Unpublished estimates show 5,000 homes may be registered in ways to avoid property taxes

The Treasury faced demands last night to examine the extent of tax avoidance by the country's wealthiest homeowners who have transferred £25bn worth of property into corporate hands.

Unpublished government estimates show that about 5,000 British homes are believed to be registered in a way that would allow their owners to avoid a slew of property taxes.

The statistics were obtained by the investigative website Exaro.

The high-value properties are overwhelmingly in central London and about 500 of the homes, worth a total of £1.6bn, were transferred last year.

In his Budget the Chancellor, George Osborne, promised to come down "like a ton of bricks" on the practice of switching large properties into corporate control and immediately introduced a stamp duty levy of 15 per cent for houses bought through a company.

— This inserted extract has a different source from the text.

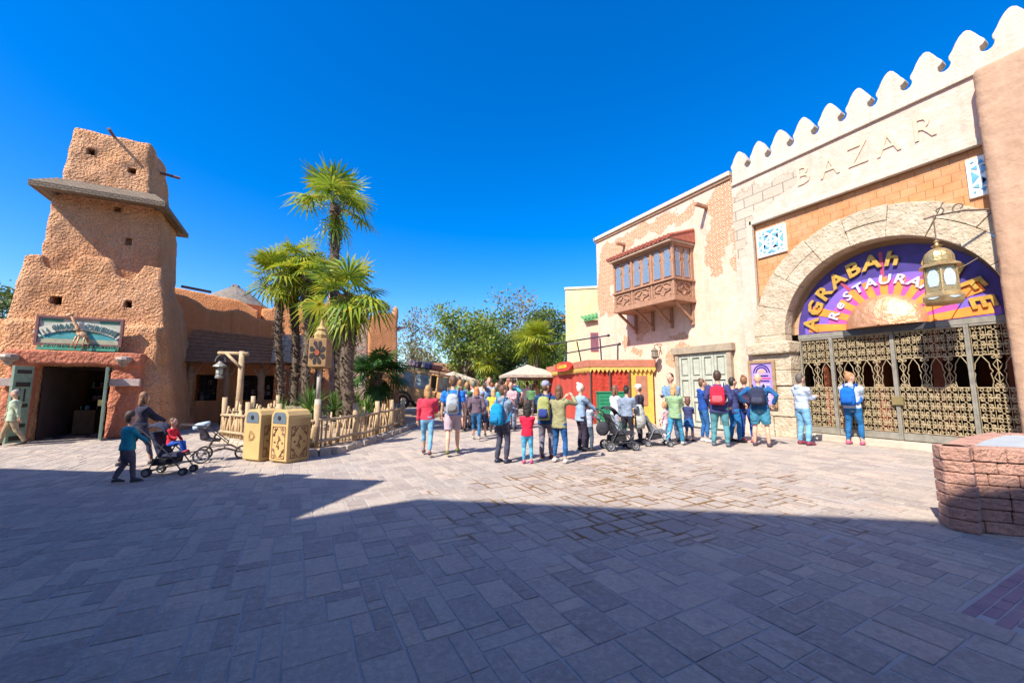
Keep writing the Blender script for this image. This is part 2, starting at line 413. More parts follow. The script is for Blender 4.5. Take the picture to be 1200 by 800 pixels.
# ================================================================== BAZAAR
BZ = empty('bazaar_building', (13, 4.8, 0), 0, 'cream battlemented bazaar front with a huge stone arch and carved letters', 'building')
def bz(mb, name, m, parent=None, **k):
    o = mb.build(name, m, None, **k); o.parent = parent or BZ
    if parent is None or parent is BZ: o.matrix_parent_inverse = Matrix.Translation(-Vector(BZ.location))
    return o
CY, CZ = 4.52, 3.08
P_ = lambda u, v, ru, rv: (lambda c, a, b: (c[0], c[1], abs(a[0]-c[0])+.02, abs(b[1]-c[1])))(onx(u, v, 13), onx(u+ru, v, 13), onx(u, v+rv, 13))
m_bz = plaster_patched('bazaar_plaster', (.66, .47, .38), (.60, .39, .30), [P_(868, 248, 16, 24), P_(888, 232, 24, 16), P_(922, 212, 15, 12), P_(900, 226, 24, 12), P_(868, 280, 9, 20)], stone=True)
m_white = mat('cream_render', (.56, .48, .385), (.52, .43, .34), 2, .9, .6, 12, .03, streak=.35)
m_stone = mat('arch_stone', (.58, .48, .35), (.42, .33, .22), 4, .95, 1.0, 13, .06, detail=10)
m_obrick = brickmat('orange_brick', w=.30, h=.2, ms=.007, c1=(.52, .23, .09), c2=(.44, .19, .075), mortar=(.3, .13, .06))
wl = MB(); PY0, PY1, PZ = 1.75, 7.62, 6.82
wl.bx(13, 16, PY1, 8.15, 0, 8.42); wl.bx(13, 16, -3.0, PY1, PZ, 8.42); wl.bx(13, 16, -3.0, PY0, 0, PZ)
bz(wl, 'wall', m_bz)
pf = MB()
pf.bx(12.955, 13.1, PY0, PY1+.0, PZ-.02, PZ+.13); pf.bx(12.955, 13.1, PY1-.09, PY1+.1, 0, PZ+.13)
bz(pf, 'panel_frame', m_white, bevel=.015)
bp = MB(); N = 40
arc = [(CY+2.75*cos(pi*i/N), CZ+2.75*sin(pi*i/N)) for i in range(N+1)]
bp.prism([(PY1-.09, 0), (PY1-.09, PZ-.02), (PY0, PZ-.02), (PY0, 0), (CY-2.75, 0)]+arc[::-1]+[(CY+2.75, 0)], YZ(13.12), 0, .3)
bz(bp, 'brick_panel', m_obrick)
ar = MB(); rnd = random.Random(11); a0 = 0.0
angs = [0]
while angs[-1] < 180: angs.append(angs[-1]+rnd.uniform(15, 23))
angs[-1] = 180
for i in range(len(angs)-1):
    A, B = radians(angs[i]+.1), radians(angs[i+1]-.1)
    split = rnd.random() < .35 and i > 0
    ro = 3.03+.1*cos((A+B)/2)
    for (r0, r1) in (((2.2, 2.62), (2.63, ro)) if split else ((2.2, ro),)):
        dx = rnd.uniform(-.02, .02); sg = 5; n = sg+1
        pts = []
        for k in range(n): t_ = A+(B-A)*k/sg; pts.append((CY+(r1+rnd.uniform(-.02, .02))*cos(t_), CZ+r1*sin(t_)))
        for k in range(n): t_ = B-(B-A)*k/sg; pts.append((CY+r0*cos(t_), CZ+r0*sin(t_)))
        ar.prism(pts, YZ(12.9+dx), 0, .38)
for s in (1, -1): ar.bx(12.9, 13.27, *sorted((CY+s*2.2, CY+s*3.1)), 2.88, CZ-.004)
bz(ar, 'arch', m_stone, bevel=.014)
al = MB(); n = 24; P = []
for X in (13.2, 13.5):
    P += [(X, CY+2.225*cos(pi*i/n), CZ+2.225*sin(pi*i/n)) for i in range(n+1)]
al.add(P, [(i, i+1, n+2+i, n+1+i) for i in range(n)])
al.prism([(CY+2.6*cos(pi*i/30), CZ+2.6*sin(pi*i/30)) for i in range(31)], YZ(13.47), 0, .1)
bz(al, 'arch_lining', brickmat('lining_brick', w=.5, h=.33, ms=.006, c1=(.44, .29, .17), c2=(.38, .25, .14), mortar=(.26, .17, .1), axes='xz'), recalc=False)
for s in (1, -1):
    pr = MB(); yc = CY+s*2.68; z = 0; pw = .57
    for hh in (.62, .52, .4, .46, .5):
        o1 = rnd.uniform(-.03, .03); q = rnd.choice((0, 1))
        if q:
            pr.bx(12.9+o1, 13.6, yc-pw, yc-pw+.6, z, z+hh-.01); pr.bx(12.9-o1, 13.6, yc+.04, yc+pw, z, z+hh-.01)
        else: pr.bx(12.9+o1, 13.6, yc-pw, yc+pw, z, z+hh-.01)
        z += hh
    bz(pr, 'pier', m_stone, bevel=.02)
    im = MB(); im.bx(12.74, 13.62, yc-pw-.05, (yc+pw+.1) if s > 0 else 2.36, 2.5, 2.872); bz(im, 'impost', m_stone, bevel=.06)
# battlements: one continuous profile
mp = MB(); prof = []; y = 8.12; pts = [(8.12, 8.40)]
k = 0
while y > -2.5:
    W = .668
    pts += [(y-.03, 8.98), (y+.0, 9.06), (y-.005, 9.13), (y-.07, 9.23), (y-.13, 9.36), (y-.2, 9.47), (y-.27, 9.53), (y-.32, 9.54), (y-.38, 9.49), (y-.44, 9.38), (y-.5, 9.25), (y-.565, 9.14), (y-.57, 9.08), (y-.53, 9.03), (y-.48, 9.0), (y-.475, 8.92), (y-.51, 8.86), (y-.58, 8.83), (y-.65, 8.86), (y-.685, 8.92)]
    y -= W; k += 1
pts += [(y, 8.40)]
mp.prism(pts, YZ(12.98), 0, .26)
mp.bx(12.93, 13.34, y, 8.12, 8.40, 8.52)
bz(mp, 'battlements', m_white, bevel=.025)
roof = MB(); roof.bx(13.3, 19, -3, 8.15, 8.2, 8.39); bz(roof, 'roof', mat('flat_roof', (.3, .26, .22)))
# tile panels
m_blue = mat('glazed_blue', (.10, .30, .48), (.16, .42, .6), 8, .3, 0); m_tile = mat('white_tile', (.82, .82, .8), (.75, .75, .74), 3, .35, 0)
for (y1, y0, z1, z0) in ((7.46, 6.57, 6.56, 5.65), (2.75, 1.86, 6.58, 5.67)):
    tp = MB(); tp.bx(13.06, 13.16, y0, y1, z0, z1); o = bz(tp, 'tile_panel', m_tile, bevel=.01)
    tb = MB(); yc, zc = (y0+y1)/2, (z0+z1)/2; s_ = (y1-y0)/2
    def tri(p): tb.prism([(yc+a*s_, zc+b*s_) for a, b in p], YZ(13.045), 0, .02)
    for q in range(4):
        c_, d_ = cos(q*pi/2), sin(q*pi/2); rot = lambda p: [(a*c_-b*d_, a*d_+b*c_) for a, b in p]
        tri(rot([(-.34, .84), (.34, .84), (0, .58)])); tri(rot([(.48, .84), (.6, .62), (.36, .62)])); tri(rot([(.84, .48), (.62, .6), (.62, .36)]))
        tri(rot([(-.5, .5), (-.08, .5), (-.5, .08)])); tri(rot([(.1, .5), (.46, .5), (.28, .36)]))
        tri(rot([(.04, .3), (.26, .12), (.12, .06)])); tri(rot([(.78, .74), (.84, .8), (.74, .84), (.7, .78)]))
    tb.build('blue_pattern', m_blue, o, recalc=True)
# carved letters
lt = MB()
for ch, u, v in zip('BAZAR', (941, 972, 1005, 1041, 1082), (207, 197, 183, 170, 152)):
    yy, zz = onx(u, v, 13)
    text_mb(ch, .84, lambda x, y, d, yy=yy, zz=zz: (12.988+d, yy-x*.85, zz-.24+y), .03, lt)
bz(lt, 'carved_lettering', mat('letter_stone', (.52, .40, .28), (.60, .46, .34), 4, .9, .6, 20))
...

The Treasury plans to introduce a new annual charge next April for £2m-plus properties held through companies . It is also proposing to extend capital gains tax to profits made by offshore companies on the sale of those properties, from which they are currently exempt.

However, tax experts say the real challenge is closing an inheritance tax loophole which enables foreign companies to avoid the 40 per cent tax payable when a property owner dies.

In the case of Rinat Akhmetov, the Ukrainian billionaire who bought the penthouse at One Hyde Park through an offshore company, the Treasury stands to lose almost £55m unless the loophole is closed before he dies.

Last night the Treasury said it could not comment on Exaro's conclusions, but that the Government was taking tough action to stamp out tax avoidance on property.

Cathy Jamieson, the shadow Treasury minister, said families on low and middle incomes would be shocked by the extent of this tax avoidance.

She said: "The Treasury must investigate just how much the British taxpayer is losing from these arrangements. We have called on the Government to clamp down on this type of tax avoidance. With George Osborne's claim that 'we are all in this together' already in tatters thanks to his tax cut for millionaires, it's time he got a move on and acted on this issue."

On Cornwall Terrace, an upmarket conversion of eight imposing period houses overlooking Regent's Park in London, the average asking price is £35m, making it the world's most expensive row of Georgian mansions. Every home sold has reportedly gone to an offshore company, meaning the buyers would have to pay only £52,500 to buy shares in the company, instead of £2.45m in stamp duty at 7 per cent.

The developer, Oakmayne Bespoke, said it had paid stamp duty land tax "in full on its acquisition of the properties" before carrying out its luxurious redevelopment, but declined to comment on subsequent sales.

John Whiting, the tax policy director at the Chartered Institute of Taxation, said: "These figures confirm that a substantial body of expensive property is held in a way that helps their owners avoid taxes that you and I pay. I'm quite sure the average UK taxpayer will question why these exemptions exist."

Richard Murphy, a director of Tax Research LLP, said that in spite of claims that "aggressive tax avoidance was morally repugnant", the Budget measures were no more than "tokenism".